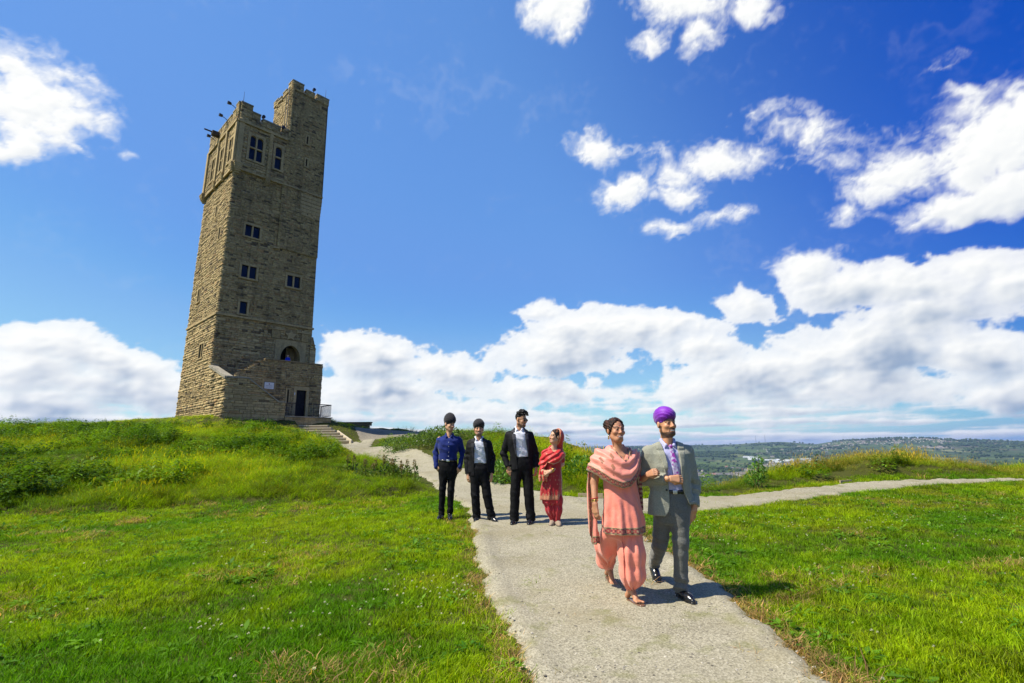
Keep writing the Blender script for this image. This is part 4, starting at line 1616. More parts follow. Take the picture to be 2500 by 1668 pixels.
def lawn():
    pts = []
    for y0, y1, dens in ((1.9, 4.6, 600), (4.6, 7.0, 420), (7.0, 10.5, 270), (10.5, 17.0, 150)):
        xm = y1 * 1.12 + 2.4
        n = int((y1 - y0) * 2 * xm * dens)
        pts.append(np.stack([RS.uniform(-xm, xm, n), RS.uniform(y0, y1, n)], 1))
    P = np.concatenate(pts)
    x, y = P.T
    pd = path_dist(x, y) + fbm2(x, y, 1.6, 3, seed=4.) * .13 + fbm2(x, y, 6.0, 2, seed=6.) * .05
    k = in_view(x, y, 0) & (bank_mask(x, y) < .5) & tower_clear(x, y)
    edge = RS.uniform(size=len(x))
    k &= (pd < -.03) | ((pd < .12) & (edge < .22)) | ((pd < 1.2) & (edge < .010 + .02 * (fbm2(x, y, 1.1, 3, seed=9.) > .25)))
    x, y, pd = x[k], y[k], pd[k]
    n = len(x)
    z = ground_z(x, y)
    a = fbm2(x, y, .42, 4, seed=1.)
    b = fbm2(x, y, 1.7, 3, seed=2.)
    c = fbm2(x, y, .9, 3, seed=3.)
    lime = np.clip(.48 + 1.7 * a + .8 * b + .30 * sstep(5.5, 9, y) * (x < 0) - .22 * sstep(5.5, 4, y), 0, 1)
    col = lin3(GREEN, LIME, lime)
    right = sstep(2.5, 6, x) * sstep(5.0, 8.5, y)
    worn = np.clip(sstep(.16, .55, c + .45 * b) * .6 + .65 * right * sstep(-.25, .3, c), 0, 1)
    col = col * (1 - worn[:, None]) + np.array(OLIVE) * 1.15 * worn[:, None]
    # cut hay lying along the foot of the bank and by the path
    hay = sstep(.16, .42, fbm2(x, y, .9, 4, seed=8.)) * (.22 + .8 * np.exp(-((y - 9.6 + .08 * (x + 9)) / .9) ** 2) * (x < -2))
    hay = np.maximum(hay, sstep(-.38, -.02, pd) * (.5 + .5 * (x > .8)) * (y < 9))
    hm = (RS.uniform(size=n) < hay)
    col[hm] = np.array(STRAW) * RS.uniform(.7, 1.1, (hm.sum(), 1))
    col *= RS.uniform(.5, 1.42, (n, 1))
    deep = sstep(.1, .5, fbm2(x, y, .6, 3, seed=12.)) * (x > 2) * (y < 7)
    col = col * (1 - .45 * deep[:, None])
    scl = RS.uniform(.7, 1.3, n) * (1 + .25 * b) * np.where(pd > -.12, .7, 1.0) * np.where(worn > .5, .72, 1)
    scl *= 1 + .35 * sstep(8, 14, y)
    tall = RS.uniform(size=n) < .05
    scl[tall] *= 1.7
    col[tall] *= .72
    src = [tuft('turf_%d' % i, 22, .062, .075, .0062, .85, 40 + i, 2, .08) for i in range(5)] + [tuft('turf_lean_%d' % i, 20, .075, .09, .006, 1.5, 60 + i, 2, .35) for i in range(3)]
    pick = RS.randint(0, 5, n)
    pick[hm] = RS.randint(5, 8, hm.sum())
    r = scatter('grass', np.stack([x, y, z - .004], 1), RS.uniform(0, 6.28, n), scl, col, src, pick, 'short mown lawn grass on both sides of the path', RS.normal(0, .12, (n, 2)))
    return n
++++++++
_Written request_:
Repeat the material verbatim. Do not carry over any picture.

_Written answer_:
Keep writing the Blender script for this image. This is part 4, starting at line 1616. More parts follow. Take the picture to be 2500 by 1668 pixels.
def lawn():
    pts = []
    for y0, y1, dens in ((1.9, 4.6, 600), (4.6, 7.0, 420), (7.0, 10.5, 270), (10.5, 17.0, 150)):
        xm = y1 * 1.12 + 2.4
        n = int((y1 - y0) * 2 * xm * dens)
        pts.append(np.stack([RS.uniform(-xm, xm, n), RS.uniform(y0, y1, n)], 1))
    P = np.concatenate(pts)
    x, y = P.T
    pd = path_dist(x, y) + fbm2(x, y, 1.6, 3, seed=4.) * .13 + fbm2(x, y, 6.0, 2, seed=6.) * .05
    k = in_view(x, y, 0) & (bank_mask(x, y) < .5) & tower_clear(x, y)
    edge = RS.uniform(size=len(x))
    k &= (pd < -.03) | ((pd < .12) & (edge < .22)) | ((pd < 1.2) & (edge < .010 + .02 * (fbm2(x, y, 1.1, 3, seed=9.) > .25)))
    x, y, pd = x[k], y[k], pd[k]
    n = len(x)
    z = ground_z(x, y)
    a = fbm2(x, y, .42, 4, seed=1.)
    b = fbm2(x, y, 1.7, 3, seed=2.)
    c = fbm2(x, y, .9, 3, seed=3.)
    lime = np.clip(.48 + 1.7 * a + .8 * b + .30 * sstep(5.5, 9, y) * (x < 0) - .22 * sstep(5.5, 4, y), 0, 1)
    col = lin3(GREEN, LIME, lime)
    right = sstep(2.5, 6, x) * sstep(5.0, 8.5, y)
    worn = np.clip(sstep(.16, .55, c + .45 * b) * .6 + .65 * right * sstep(-.25, .3, c), 0, 1)
    col = col * (1 - worn[:, None]) + np.array(OLIVE) * 1.15 * worn[:, None]
    # cut hay lying along the foot of the bank and by the path
    hay = sstep(.16, .42, fbm2(x, y, .9, 4, seed=8.)) * (.22 + .8 * np.exp(-((y - 9.6 + .08 * (x + 9)) / .9) ** 2) * (x < -2))
    hay = np.maximum(hay, sstep(-.38, -.02, pd) * (.5 + .5 * (x > .8)) * (y < 9))
    hm = (RS.uniform(size=n) < hay)
    col[hm] = np.array(STRAW) * RS.uniform(.7, 1.1, (hm.sum(), 1))
    col *= RS.uniform(.5, 1.42, (n, 1))
    deep = sstep(.1, .5, fbm2(x, y, .6, 3, seed=12.)) * (x > 2) * (y < 7)
    col = col * (1 - .45 * deep[:, None])
    scl = RS.uniform(.7, 1.3, n) * (1 + .25 * b) * np.where(pd > -.12, .7, 1.0) * np.where(worn > .5, .72, 1)
    scl *= 1 + .35 * sstep(8, 14, y)
    tall = RS.uniform(size=n) < .05
    scl[tall] *= 1.7
    col[tall] *= .72
    src = [tuft('turf_%d' % i, 22, .062, .075, .0062, .85, 40 + i, 2, .08) for i in range(5)] + [tuft('turf_lean_%d' % i, 20, .075, .09, .006, 1.5, 60 + i, 2, .35) for i in range(3)]
    pick = RS.randint(0, 5, n)
    pick[hm] = RS.randint(5, 8, hm.sum())
    r = scatter('grass', np.stack([x, y, z - .004], 1), RS.uniform(0, 6.28, n), scl, col, src, pick, 'short mown lawn grass on both sides of the path', RS.normal(0, .12, (n, 2)))
    return n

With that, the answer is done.